Kuruganti yüksek mahkemenin tutumunun, tarlalarda çalışmalarına rağmen kadınları çiftçi olarak tanımayan anlayışın bir parçası olarak görülmesi gerektiğine dikkat çekiyor. Araştırmalar da ülkede kırsal bölgede yaşayan kadınların %73’ünün tarımla uğraşmasına karşın sadece yüzde %12.8’inin toprak sahibi olduğunu gösteriyor.
“Buradaki en önemli nokta, toprak hakkından yoksun bırakıldıkları için en büyük emeği verseler dahi kadınların çiftçi olarak görülmediği gerçeğidir” diyerek anlatmaya devam ediyor.
Kuruganti, eylem alanındaki çoğunluğun kadın olmasını, kadınların reformların kendilerini nasıl etkileyeceğinin farkında olmalarına bağlıyor. Yeni yasaların pazara erişim açısından cinsiyet eşitsizliğini körükleyeceğini de ekleyerek, “Denetimsiz yeni düzende pazara erişemeyen kadınlar sömürüye karşı daha savunmasız olacaklar” diye sözlerini bitiriyor.
Genç eylemci Amandeep Kaur Khiva da başyargıcın açıklamalarına tepkili.
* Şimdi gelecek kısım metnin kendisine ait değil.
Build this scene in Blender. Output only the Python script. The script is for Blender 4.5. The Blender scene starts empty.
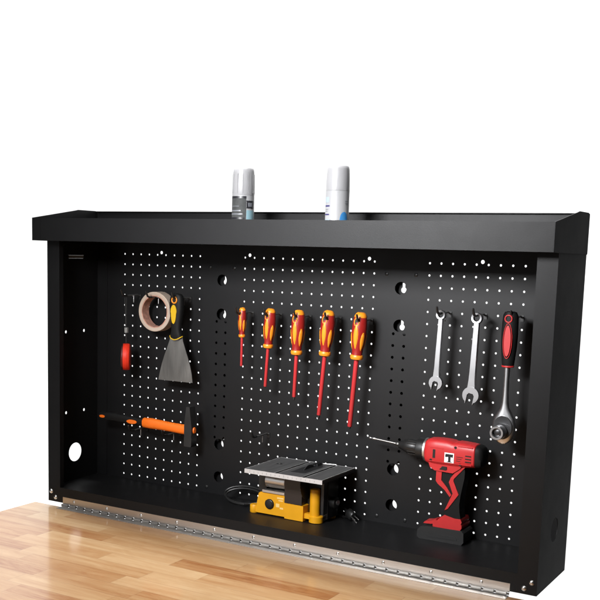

Pencap’ın Faridkot bölgesinden gelen Khiva protestolara 1 ay önce katılmış ve devam etmekte kararlı. Yirmibeş yaşındaki genç kadın başyargıcın kadınlara neden ikinci sınıf vatandaş muamelesi yaptığını sorguluyor ve benzer açıklamaları Tarım Bakanı Narendra Tomar’dan da duyduklarını ekliyor.
Khiva sözlerine şu şekilde devam ediyor; “Tıpkı erkekler gibi, kadınlar da yeni yasalar nedeniyle aynı derecede endişeli ve öfkeli. Toprağımız bizim için de değerli. Protesto edenler yasadan mağdur olanlar. Hükümetin kimin protesto edip etmeyeceğine karar verme hakkı yok.”
Eylemcilerin kültür ekibinde yer alan Khiva, yeni yasaların geleneği ve kültürü tarıma derinden bağlı olan Pencap’a zarar vereceğinden endişe ediyor. İşçi sınıfının da etkileneceğini öne sürüyor.
“Yasaların uygulanması halinde kadın işçi sınıfı zorluklarla karşılaşacak. İş olanakları tükenecek. Bir çiftçi güvende olmadığında, nasıl başkalarını istihdam edebilir” diye soruyor. Yüksek lisans öğrencisi olan Khiva, yasalar yürürlükten kaldırılıncaya kadar akademik çalışmalarına ara verme kararı almış.
Lok Sangharsh Morcha (bir çiftçi ve işçi örgütü) aktivisti ve genel sekreteri olan Pratibha Shinde ise, Yüksek Mahkeme’ye ülke tarımının gelişmesinde kadınların rolünü hatırlatıyor. “Kadınlar ekimden hasada kadar zorlu işler yapıyorlar. Başyargıcın ifadeleri ayrımcı. Mahkeme insanlar için endişe duyacaksa bu cinsiyet farkı gözetmeksizin herkes için olmalı” diye ekliyor.
Shinde, yeni yasaların en ağır kadınları vuracağını söylüyor. “Tarımsal ürün pazarını düzenleyen kurul (APMC) ve Kamusal Hindistan Gıda Şirketi (FCI) bitecek. Hükümet tahıl satın almayı bıraktığında, Kamu Dağıtım Sistemi (PDS) ciddi darbe alacak. Kadınlar bu darbeyi daha çok hissedecek ”diyor. Ayrıca kadınların gelecek nesiller için de bu eylemlere katıldığını vurgulamayı ihmal etmiyor.
Bu neden Kaur gibi bir çok eylemci için de geçerli. Onlar için mücadele aynı zamanda büyük şirketlerin ailelerinin işlediği toprakları gelecek kuşakların elinden almasını önlemek için de elzem.
“Binbir emekle toprağımızı altına çevirdik. Neden şirketlere verelim? Hükümetin önünde başımızı eğersek gelecek nesillere karşı sorumlu olacağız”diyor Kaur. Önlerinde uzun ve çetin bir mücadele var ama bunun için hazırlar.